If you have not read Mosley you might find this book weird. OK, it is weird.
Charles Blakely lives in the family thee story house in Sag Harbor on the far eastern end of Long Island. His family settled in the area more than two centuries earlier. They were free blacks who came to make a new life for themselves. As far as Charles knows, not one of his ancestors were slaves.
It is now 2004 and Charles is the only family member living in the house. He is thirty-three years old and unmarried. In fact, he is unemployed and about to lose his ancestral home.
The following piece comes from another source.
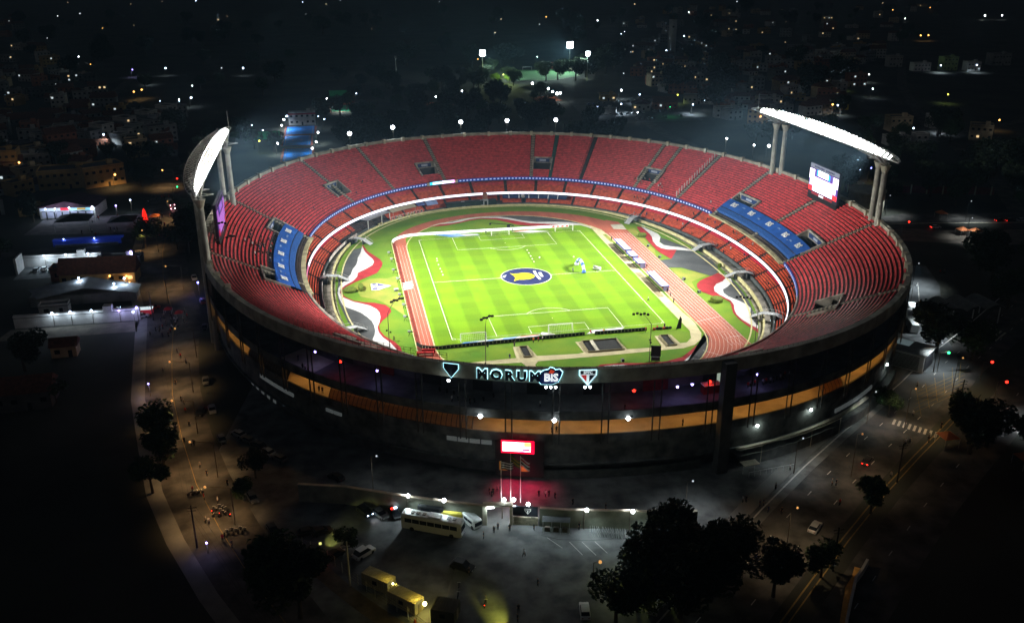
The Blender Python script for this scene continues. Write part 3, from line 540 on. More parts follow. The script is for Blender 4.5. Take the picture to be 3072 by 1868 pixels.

Anniston Bennet, a short, bald white man knocks on his door and asks if he can rent the basement for the summer–for fifty thousand dollars. Charles sends him packing. He has poker to play–penny-ante–and liquor to drink.
But life without money soon changes his way of thinking and he allows Mr Bennet to rent the basement. For a time Bennet does not alter Charles’ life-style, except that the advance payment makes the bank payments and puts food, and liquor, on the table.
One firm condition of the rental agreement is that no one must know of Bennet’s presence, so Charles can no longer have his friends over.
As the days pass, Charles learns hard lessons from Bennet; lessons that eventually lead him to become the man he should have become a decade earlier.
Mosley is a master storyteller. His characters are richly developed and their interactions are authentic.